If the A-G gives blanket authorisation quickly and staffs OSP cases with competent State Attorneys, nothing changes operationally. If the A-G uses the power to stall, cherry-pick, or kill cases, then the judgment becomes a brake on accountability.
The law now says the A-G is the driver. Ghana will soon see if he presses the accelerator or the brake.
###: The Constitution Won, Now Process Must*
The High Court did not rule that corruption should not be fought. It ruled that it must be fought legally. Article 88 puts the A-G at the head of prosecutions. Act 959 did not, and cannot, amend the Constitution by implication.
So no, the A-G should not disobey the order. He cannot. The cases already prosecuted do not automatically fall, but they are now appealable on new grounds. The cases in court now belong to the A-G, in fact and in law.

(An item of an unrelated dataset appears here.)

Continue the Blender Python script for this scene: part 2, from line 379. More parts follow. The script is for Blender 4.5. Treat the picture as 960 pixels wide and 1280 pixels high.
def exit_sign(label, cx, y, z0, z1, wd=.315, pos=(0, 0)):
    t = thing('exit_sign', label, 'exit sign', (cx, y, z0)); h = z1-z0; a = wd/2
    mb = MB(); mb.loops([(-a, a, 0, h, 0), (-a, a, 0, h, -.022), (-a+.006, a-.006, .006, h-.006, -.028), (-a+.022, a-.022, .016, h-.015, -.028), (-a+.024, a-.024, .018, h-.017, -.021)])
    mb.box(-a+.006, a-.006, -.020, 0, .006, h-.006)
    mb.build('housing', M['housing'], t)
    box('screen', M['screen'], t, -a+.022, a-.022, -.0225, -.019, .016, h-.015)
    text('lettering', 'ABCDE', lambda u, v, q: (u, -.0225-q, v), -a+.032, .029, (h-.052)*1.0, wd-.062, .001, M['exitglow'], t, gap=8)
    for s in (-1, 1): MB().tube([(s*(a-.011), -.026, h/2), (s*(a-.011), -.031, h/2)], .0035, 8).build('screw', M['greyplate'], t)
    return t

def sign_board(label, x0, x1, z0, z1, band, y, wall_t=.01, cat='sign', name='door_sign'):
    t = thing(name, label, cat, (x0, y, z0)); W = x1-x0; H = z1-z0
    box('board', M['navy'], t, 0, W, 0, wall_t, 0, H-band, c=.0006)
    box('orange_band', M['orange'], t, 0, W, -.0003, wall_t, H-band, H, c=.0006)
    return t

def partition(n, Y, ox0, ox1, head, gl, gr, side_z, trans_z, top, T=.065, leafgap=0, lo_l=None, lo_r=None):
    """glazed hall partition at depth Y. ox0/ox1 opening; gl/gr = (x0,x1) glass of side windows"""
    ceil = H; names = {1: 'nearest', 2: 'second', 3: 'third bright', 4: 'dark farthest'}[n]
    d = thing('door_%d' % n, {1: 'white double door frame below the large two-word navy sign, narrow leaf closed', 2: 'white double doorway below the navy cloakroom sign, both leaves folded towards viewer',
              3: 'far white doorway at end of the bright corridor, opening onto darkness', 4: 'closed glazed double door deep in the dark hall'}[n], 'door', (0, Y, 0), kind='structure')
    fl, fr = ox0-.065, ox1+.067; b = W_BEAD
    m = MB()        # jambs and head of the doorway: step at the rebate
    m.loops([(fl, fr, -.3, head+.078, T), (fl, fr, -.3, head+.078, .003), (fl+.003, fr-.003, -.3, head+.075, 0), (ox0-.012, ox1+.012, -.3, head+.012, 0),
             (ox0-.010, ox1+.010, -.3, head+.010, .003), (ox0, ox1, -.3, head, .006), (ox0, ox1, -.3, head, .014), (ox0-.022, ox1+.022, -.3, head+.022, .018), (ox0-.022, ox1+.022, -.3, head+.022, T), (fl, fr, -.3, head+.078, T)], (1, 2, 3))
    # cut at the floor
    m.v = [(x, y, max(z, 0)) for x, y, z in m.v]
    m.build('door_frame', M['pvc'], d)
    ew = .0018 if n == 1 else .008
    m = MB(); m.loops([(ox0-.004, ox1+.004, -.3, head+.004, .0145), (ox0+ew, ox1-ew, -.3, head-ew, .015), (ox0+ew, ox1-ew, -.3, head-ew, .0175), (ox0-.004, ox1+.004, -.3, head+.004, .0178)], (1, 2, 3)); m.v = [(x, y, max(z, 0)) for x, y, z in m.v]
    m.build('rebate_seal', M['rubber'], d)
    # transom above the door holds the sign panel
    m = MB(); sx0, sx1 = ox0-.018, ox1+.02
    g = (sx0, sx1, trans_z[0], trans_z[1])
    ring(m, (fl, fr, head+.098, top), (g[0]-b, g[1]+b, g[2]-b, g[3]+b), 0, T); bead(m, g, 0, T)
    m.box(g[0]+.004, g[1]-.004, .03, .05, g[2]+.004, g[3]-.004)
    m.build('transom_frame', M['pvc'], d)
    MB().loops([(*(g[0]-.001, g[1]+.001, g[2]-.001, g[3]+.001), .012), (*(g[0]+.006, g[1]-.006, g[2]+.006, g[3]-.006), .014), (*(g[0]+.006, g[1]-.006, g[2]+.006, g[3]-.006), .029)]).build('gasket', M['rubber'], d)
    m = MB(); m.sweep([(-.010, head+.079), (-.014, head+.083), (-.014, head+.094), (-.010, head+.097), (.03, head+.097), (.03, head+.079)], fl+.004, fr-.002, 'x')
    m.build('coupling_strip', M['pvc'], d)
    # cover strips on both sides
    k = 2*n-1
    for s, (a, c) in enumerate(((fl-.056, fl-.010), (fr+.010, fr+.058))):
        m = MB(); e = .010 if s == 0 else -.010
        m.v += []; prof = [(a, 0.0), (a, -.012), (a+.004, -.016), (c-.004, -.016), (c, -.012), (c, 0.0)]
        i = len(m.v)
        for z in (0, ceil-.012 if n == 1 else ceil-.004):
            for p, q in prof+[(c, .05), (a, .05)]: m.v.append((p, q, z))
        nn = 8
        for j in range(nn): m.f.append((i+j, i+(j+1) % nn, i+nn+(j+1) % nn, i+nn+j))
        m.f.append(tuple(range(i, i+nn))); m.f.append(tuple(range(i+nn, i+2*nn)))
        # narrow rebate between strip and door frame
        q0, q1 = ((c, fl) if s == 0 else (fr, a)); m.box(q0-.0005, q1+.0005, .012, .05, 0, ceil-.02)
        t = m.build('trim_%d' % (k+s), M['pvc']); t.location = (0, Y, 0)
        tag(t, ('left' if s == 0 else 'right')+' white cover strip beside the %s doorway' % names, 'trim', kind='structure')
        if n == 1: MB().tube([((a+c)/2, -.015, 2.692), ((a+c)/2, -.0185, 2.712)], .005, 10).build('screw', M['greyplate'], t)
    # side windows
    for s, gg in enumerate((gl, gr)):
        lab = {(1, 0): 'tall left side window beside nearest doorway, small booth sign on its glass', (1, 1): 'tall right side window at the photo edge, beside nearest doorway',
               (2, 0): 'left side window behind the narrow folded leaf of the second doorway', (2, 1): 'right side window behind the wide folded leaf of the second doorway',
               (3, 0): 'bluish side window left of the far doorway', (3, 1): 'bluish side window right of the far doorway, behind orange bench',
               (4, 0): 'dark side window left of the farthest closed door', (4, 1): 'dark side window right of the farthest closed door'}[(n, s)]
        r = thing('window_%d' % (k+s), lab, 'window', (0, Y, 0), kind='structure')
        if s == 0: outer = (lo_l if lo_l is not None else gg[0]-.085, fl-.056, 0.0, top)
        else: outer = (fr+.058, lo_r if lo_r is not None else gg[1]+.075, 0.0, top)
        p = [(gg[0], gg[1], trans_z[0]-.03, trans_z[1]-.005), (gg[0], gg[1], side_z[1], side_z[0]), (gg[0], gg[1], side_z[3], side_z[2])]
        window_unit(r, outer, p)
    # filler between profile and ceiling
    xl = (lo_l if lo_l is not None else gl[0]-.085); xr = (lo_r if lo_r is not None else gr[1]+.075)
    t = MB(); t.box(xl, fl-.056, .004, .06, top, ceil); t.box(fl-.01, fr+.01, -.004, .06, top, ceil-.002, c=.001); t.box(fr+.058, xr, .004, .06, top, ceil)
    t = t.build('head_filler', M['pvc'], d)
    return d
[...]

The OSP survives — but its sword must now be handed to it by the Attorney-General before it can swing. Whether that is a safety catch or a stranglehold will be decided not by this judgment, but by what the A-G does next.
And that, under Article 88, is exactly as the Constitution intended.
This article is based on the High Court ruling in Peter Archibold Hyde v. The Republic, Article 88 of the 1992 Constitution, the Office of the Special Prosecutor Act, 2017, and statements from the Office of the Attorney-General as of April 17, 2026.